Harmonisation is also a rare opportunity to take a real step back from your benefits and look at them with a fresh eye. You will be making changes regardless, so for a little more work, you could potentially make some more sweeping changes. If you were designing your benefit programme from scratch, what would it look like, and why? Is your current “main” PMI scheme exactly what you need, or is this a chance to make some substantial changes which will ensure that your benefit plan is aligned to your corporate objectives, fit for purpose, relevant, and up to date?
What is your endgame?
The key thing when thinking about harmonisation, is to realise that there are options – perhaps the most obvious being “taking the pain” in one fell swoop by choosing a date and harmonising all employees into one policy at that date. Taking this route can have many advantages; one programme of communications, a speedy approach to arriving at one benefit basis or scheme, and an instant reduction to administration requirements.
This approach isn’t the only option, however, and isn’t always suitable for all businesses. A phased harmonisation can sometimes result in better outcomes – reducing benefit differentials and the providers involved gradually over a number of years can soften the impact on affected employees, rather than making a once and done change.

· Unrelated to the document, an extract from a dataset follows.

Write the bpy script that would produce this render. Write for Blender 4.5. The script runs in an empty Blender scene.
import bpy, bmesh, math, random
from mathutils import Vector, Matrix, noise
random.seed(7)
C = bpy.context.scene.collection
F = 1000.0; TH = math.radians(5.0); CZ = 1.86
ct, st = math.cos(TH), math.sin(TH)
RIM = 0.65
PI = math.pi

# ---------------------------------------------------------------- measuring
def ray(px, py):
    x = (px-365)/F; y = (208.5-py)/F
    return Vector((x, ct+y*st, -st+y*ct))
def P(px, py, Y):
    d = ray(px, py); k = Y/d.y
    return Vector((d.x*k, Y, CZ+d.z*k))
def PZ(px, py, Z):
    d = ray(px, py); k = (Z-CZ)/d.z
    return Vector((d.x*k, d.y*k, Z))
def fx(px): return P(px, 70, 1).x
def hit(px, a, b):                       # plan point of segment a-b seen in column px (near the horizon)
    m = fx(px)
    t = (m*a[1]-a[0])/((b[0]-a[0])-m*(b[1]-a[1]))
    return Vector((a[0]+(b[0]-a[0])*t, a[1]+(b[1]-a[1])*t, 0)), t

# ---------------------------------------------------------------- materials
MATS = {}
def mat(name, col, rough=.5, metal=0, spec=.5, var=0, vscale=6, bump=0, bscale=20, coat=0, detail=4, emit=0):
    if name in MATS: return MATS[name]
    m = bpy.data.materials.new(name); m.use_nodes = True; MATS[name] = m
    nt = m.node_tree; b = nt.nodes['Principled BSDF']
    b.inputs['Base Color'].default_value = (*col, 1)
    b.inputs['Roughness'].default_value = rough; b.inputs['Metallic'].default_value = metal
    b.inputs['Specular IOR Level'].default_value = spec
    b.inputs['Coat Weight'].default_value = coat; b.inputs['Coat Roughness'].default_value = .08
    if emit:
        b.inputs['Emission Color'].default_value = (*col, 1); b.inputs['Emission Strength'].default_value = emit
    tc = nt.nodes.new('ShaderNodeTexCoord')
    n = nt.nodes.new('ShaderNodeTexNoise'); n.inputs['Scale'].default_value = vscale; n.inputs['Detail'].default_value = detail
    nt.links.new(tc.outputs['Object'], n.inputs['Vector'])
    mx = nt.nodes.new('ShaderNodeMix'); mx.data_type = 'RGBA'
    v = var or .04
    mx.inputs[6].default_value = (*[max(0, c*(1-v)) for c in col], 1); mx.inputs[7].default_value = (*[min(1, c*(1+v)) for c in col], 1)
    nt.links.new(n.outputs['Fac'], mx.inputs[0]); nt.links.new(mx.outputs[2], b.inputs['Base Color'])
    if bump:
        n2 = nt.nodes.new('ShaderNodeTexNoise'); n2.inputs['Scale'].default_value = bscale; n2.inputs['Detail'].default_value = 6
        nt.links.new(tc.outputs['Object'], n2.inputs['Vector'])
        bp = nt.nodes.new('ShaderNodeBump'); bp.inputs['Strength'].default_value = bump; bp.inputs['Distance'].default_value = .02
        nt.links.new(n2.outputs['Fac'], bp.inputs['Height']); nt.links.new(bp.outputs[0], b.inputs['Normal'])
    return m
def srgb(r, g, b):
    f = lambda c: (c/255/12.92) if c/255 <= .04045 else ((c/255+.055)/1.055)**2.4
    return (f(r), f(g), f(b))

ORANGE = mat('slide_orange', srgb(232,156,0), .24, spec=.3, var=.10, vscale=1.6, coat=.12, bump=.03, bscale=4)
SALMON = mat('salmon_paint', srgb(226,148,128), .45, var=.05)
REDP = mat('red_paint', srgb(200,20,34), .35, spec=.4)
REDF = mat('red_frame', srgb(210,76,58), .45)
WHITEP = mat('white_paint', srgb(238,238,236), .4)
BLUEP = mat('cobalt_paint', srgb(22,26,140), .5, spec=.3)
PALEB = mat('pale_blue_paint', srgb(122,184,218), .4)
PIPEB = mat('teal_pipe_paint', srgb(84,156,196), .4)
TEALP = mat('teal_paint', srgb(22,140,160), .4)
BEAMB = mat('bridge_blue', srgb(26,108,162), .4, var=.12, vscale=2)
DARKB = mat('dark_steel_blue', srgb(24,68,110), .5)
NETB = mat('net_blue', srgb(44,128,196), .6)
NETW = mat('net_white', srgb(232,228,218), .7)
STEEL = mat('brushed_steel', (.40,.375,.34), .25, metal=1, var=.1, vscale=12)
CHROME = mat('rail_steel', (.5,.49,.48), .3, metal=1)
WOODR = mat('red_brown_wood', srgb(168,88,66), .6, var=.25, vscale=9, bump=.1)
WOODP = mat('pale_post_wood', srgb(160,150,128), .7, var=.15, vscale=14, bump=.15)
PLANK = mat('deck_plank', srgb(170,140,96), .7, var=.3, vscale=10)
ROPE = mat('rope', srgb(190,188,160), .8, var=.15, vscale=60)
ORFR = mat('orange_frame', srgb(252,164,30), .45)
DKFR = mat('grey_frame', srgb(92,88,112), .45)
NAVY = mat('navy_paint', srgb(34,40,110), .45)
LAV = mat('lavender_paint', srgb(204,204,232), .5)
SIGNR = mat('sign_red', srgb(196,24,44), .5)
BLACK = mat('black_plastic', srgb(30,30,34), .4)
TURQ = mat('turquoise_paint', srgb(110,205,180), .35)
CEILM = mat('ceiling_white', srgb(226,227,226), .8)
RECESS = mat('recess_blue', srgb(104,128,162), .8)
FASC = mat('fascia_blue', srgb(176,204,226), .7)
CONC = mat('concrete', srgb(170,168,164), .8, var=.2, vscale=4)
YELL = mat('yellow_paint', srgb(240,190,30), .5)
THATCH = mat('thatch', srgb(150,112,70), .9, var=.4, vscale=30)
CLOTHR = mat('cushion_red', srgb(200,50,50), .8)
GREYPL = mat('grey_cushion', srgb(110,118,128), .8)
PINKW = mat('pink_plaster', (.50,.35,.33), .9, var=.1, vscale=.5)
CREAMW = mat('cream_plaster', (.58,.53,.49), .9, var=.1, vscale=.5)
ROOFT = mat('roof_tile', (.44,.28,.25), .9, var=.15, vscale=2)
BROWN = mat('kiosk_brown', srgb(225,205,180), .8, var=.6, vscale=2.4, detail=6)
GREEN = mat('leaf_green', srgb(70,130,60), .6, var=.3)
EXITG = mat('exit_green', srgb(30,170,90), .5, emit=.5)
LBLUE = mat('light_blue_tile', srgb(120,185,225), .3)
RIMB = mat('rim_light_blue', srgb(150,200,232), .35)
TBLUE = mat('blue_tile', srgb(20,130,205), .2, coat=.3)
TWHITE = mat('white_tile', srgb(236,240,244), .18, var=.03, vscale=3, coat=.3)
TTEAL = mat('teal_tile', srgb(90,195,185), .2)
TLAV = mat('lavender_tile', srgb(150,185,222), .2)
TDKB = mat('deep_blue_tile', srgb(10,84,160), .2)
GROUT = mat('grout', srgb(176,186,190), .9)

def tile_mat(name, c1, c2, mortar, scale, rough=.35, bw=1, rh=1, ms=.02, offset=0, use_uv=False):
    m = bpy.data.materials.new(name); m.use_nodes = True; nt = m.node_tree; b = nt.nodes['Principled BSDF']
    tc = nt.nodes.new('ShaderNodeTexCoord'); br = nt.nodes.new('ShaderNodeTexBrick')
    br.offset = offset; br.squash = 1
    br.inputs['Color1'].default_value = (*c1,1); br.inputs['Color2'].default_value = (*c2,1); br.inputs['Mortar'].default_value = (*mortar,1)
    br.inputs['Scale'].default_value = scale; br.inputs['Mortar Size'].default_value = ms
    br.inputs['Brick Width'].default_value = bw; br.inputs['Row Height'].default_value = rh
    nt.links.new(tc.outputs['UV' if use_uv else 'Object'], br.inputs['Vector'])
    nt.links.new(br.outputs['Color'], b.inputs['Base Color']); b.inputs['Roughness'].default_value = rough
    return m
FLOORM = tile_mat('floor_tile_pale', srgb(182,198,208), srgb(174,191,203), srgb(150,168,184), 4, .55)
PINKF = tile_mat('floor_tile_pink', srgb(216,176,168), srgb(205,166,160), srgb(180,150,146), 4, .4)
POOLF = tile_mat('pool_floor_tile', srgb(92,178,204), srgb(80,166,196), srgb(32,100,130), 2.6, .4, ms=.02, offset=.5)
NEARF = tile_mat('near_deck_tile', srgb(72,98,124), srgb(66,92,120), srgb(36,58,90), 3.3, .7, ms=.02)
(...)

The important thing is to discuss the options in depth, have a clear picture of the opportunities and risks of each approach, and agree what works best for your business – and, ultimately, decide what you want your final position to be – before the process starts. For many businesses, having one policy with one provider, with a “standard” benefit basis which all new employees join, and one or more closed sub-groups under the same umbrella policy which provide cover for legacy populations with different benefits (contractual or otherwise), can be a comfortable solution. This option reduces administration, takes advantage of economies of scale, whilst at the same time minimises disruption to employees. For others, the only solution which will achieve all their aims will be one fully harmonised policy.
How to start
Benefit harmonisation projects can be broadly broken down into the following stages:
- What do I want?
Assess the opportunities and risks and agree your required outcome. This stage may include benchmarking the benefits against other schemes and agreeing what are potentially substantial changes for some or all employees.
- What have I got?
Audit the current provision – a comprehensive benefit and scheme comparison will enable you to assess where key issues may arise for employees and highlight any potential issues with underwriting or continuation of current claims.
- What is available?
More often than not, a wider review of the market will offer up best terms and give you the widest range of options.
- Decision making
Once all options have been investigated (and if using an independent intermediary, a recommendation has been made), a decision will need to be taken, often including agreeing a final date for next steps.
- Implementation
Within agreed timescales, and with ongoing monitoring of all stakeholders’ activities, the transfer should be seamless. It’s usually possible to put in place a transition agreement which ensures that all preauthorised treatment can go ahead as planned, even under a new provider.
- Communication
Communication to both stakeholders and impacted employees is key and can ensure that employee engagement is maintained. Communications should be timely, clear, and concise, and offer the resources to enable employees with specific questions to raise them.
- Review
As with any project, there should always be an opportunity to review what worked, and what could have gone better – after all, you may well have additional acquisitions in future!
In summary
While harmonising benefits can seem a daunting task, the rewards usually significantly exceed the challenges. An organised and structured approach is key, as are setting firm timescales and deadlines – and sticking to them!